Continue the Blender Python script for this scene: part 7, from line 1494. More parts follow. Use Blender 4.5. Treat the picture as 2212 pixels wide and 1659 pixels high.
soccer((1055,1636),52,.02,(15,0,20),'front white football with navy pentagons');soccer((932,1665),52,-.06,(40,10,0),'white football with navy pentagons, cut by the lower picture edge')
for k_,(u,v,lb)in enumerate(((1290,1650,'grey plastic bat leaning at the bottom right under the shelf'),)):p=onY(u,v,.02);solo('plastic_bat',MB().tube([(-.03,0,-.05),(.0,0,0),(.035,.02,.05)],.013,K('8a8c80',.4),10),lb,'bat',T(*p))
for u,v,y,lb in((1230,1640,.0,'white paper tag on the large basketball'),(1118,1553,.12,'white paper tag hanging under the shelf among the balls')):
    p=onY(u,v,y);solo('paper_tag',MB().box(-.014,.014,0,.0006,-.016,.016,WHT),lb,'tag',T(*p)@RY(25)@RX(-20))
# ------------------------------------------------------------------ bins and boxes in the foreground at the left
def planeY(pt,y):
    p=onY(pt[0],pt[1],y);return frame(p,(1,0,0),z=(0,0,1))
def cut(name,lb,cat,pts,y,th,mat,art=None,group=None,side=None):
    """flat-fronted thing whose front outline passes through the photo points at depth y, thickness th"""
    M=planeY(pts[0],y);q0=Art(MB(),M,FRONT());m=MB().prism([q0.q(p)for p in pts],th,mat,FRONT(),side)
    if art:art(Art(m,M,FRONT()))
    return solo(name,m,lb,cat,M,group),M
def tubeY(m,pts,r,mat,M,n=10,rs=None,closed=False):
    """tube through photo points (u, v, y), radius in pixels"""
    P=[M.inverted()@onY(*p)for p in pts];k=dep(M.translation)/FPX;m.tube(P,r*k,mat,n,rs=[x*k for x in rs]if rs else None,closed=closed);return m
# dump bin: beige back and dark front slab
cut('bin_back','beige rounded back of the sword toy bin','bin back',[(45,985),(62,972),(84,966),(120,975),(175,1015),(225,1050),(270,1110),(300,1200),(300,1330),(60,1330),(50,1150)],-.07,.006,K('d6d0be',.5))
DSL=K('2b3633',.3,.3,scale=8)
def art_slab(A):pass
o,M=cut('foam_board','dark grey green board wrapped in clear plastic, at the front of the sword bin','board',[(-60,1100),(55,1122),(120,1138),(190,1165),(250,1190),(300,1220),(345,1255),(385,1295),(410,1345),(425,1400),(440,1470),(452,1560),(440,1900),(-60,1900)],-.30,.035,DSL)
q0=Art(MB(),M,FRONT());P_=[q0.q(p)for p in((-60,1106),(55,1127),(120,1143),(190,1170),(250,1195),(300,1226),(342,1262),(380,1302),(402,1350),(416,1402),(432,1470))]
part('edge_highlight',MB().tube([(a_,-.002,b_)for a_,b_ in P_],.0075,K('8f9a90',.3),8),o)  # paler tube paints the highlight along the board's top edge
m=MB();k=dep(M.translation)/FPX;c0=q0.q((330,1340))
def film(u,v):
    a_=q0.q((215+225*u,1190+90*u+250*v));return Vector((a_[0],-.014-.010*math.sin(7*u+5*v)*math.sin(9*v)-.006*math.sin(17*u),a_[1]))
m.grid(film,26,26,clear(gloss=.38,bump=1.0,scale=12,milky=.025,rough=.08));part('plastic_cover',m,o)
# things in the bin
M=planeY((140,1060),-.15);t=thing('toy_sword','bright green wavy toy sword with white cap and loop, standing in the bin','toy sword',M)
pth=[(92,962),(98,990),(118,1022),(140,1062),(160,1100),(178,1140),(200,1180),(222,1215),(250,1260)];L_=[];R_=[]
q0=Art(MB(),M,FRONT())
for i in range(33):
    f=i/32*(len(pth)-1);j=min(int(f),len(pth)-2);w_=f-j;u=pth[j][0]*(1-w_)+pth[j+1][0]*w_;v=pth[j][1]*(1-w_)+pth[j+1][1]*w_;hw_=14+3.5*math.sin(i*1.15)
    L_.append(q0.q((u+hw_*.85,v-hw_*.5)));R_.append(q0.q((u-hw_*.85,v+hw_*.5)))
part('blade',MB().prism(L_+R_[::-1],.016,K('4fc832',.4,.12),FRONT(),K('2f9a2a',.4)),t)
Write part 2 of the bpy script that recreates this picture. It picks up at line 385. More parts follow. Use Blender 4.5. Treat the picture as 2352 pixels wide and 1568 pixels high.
- - - - - - -
== WRITTEN INSTRUCTION ==
Using the entries above, please restate each one word for word.

== SOLUTION ==
Continue the Blender Python script for this scene: part 7, from line 1494. More parts follow. Use Blender 4.5. Treat the picture as 2212 pixels wide and 1659 pixels high.
soccer((1055,1636),52,.02,(15,0,20),'front white football with navy pentagons');soccer((932,1665),52,-.06,(40,10,0),'white football with navy pentagons, cut by the lower picture edge')
for k_,(u,v,lb)in enumerate(((1290,1650,'grey plastic bat leaning at the bottom right under the shelf'),)):p=onY(u,v,.02);solo('plastic_bat',MB().tube([(-.03,0,-.05),(.0,0,0),(.035,.02,.05)],.013,K('8a8c80',.4),10),lb,'bat',T(*p))
for u,v,y,lb in((1230,1640,.0,'white paper tag on the large basketball'),(1118,1553,.12,'white paper tag hanging under the shelf among the balls')):
    p=onY(u,v,y);solo('paper_tag',MB().box(-.014,.014,0,.0006,-.016,.016,WHT),lb,'tag',T(*p)@RY(25)@RX(-20))
# ------------------------------------------------------------------ bins and boxes in the foreground at the left
def planeY(pt,y):
    p=onY(pt[0],pt[1],y);return frame(p,(1,0,0),z=(0,0,1))
def cut(name,lb,cat,pts,y,th,mat,art=None,group=None,side=None):
    """flat-fronted thing whose front outline passes through the photo points at depth y, thickness th"""
    M=planeY(pts[0],y);q0=Art(MB(),M,FRONT());m=MB().prism([q0.q(p)for p in pts],th,mat,FRONT(),side)
    if art:art(Art(m,M,FRONT()))
    return solo(name,m,lb,cat,M,group),M
def tubeY(m,pts,r,mat,M,n=10,rs=None,closed=False):
    """tube through photo points (u, v, y), radius in pixels"""
    P=[M.inverted()@onY(*p)for p in pts];k=dep(M.translation)/FPX;m.tube(P,r*k,mat,n,rs=[x*k for x in rs]if rs else None,closed=closed);return m
# dump bin: beige back and dark front slab
cut('bin_back','beige rounded back of the sword toy bin','bin back',[(45,985),(62,972),(84,966),(120,975),(175,1015),(225,1050),(270,1110),(300,1200),(300,1330),(60,1330),(50,1150)],-.07,.006,K('d6d0be',.5))
DSL=K('2b3633',.3,.3,scale=8)
def art_slab(A):pass
o,M=cut('foam_board','dark grey green board wrapped in clear plastic, at the front of the sword bin','board',[(-60,1100),(55,1122),(120,1138),(190,1165),(250,1190),(300,1220),(345,1255),(385,1295),(410,1345),(425,1400),(440,1470),(452,1560),(440,1900),(-60,1900)],-.30,.035,DSL)
q0=Art(MB(),M,FRONT());P_=[q0.q(p)for p in((-60,1106),(55,1127),(120,1143),(190,1170),(250,1195),(300,1226),(342,1262),(380,1302),(402,1350),(416,1402),(432,1470))]
part('edge_highlight',MB().tube([(a_,-.002,b_)for a_,b_ in P_],.0075,K('8f9a90',.3),8),o)  # paler tube paints the highlight along the board's top edge
m=MB();k=dep(M.translation)/FPX;c0=q0.q((330,1340))
def film(u,v):
    a_=q0.q((215+225*u,1190+90*u+250*v));return Vector((a_[0],-.014-.010*math.sin(7*u+5*v)*math.sin(9*v)-.006*math.sin(17*u),a_[1]))
m.grid(film,26,26,clear(gloss=.38,bump=1.0,scale=12,milky=.025,rough=.08));part('plastic_cover',m,o)
# things in the bin
M=planeY((140,1060),-.15);t=thing('toy_sword','bright green wavy toy sword with white cap and loop, standing in the bin','toy sword',M)
pth=[(92,962),(98,990),(118,1022),(140,1062),(160,1100),(178,1140),(200,1180),(222,1215),(250,1260)];L_=[];R_=[]
q0=Art(MB(),M,FRONT())
for i in range(33):
    f=i/32*(len(pth)-1);j=min(int(f),len(pth)-2);w_=f-j;u=pth[j][0]*(1-w_)+pth[j+1][0]*w_;v=pth[j][1]*(1-w_)+pth[j+1][1]*w_;hw_=14+3.5*math.sin(i*1.15)
    L_.append(q0.q((u+hw_*.85,v-hw_*.5)));R_.append(q0.q((u-hw_*.85,v+hw_*.5)))
part('blade',MB().prism(L_+R_[::-1],.016,K('4fc832',.4,.12),FRONT(),K('2f9a2a',.4)),t)
Write part 2 of the bpy script that recreates this picture. It picks up at line 385. More parts follow. Use Blender 4.5. Treat the picture as 2352 pixels wide and 1568 pixels high.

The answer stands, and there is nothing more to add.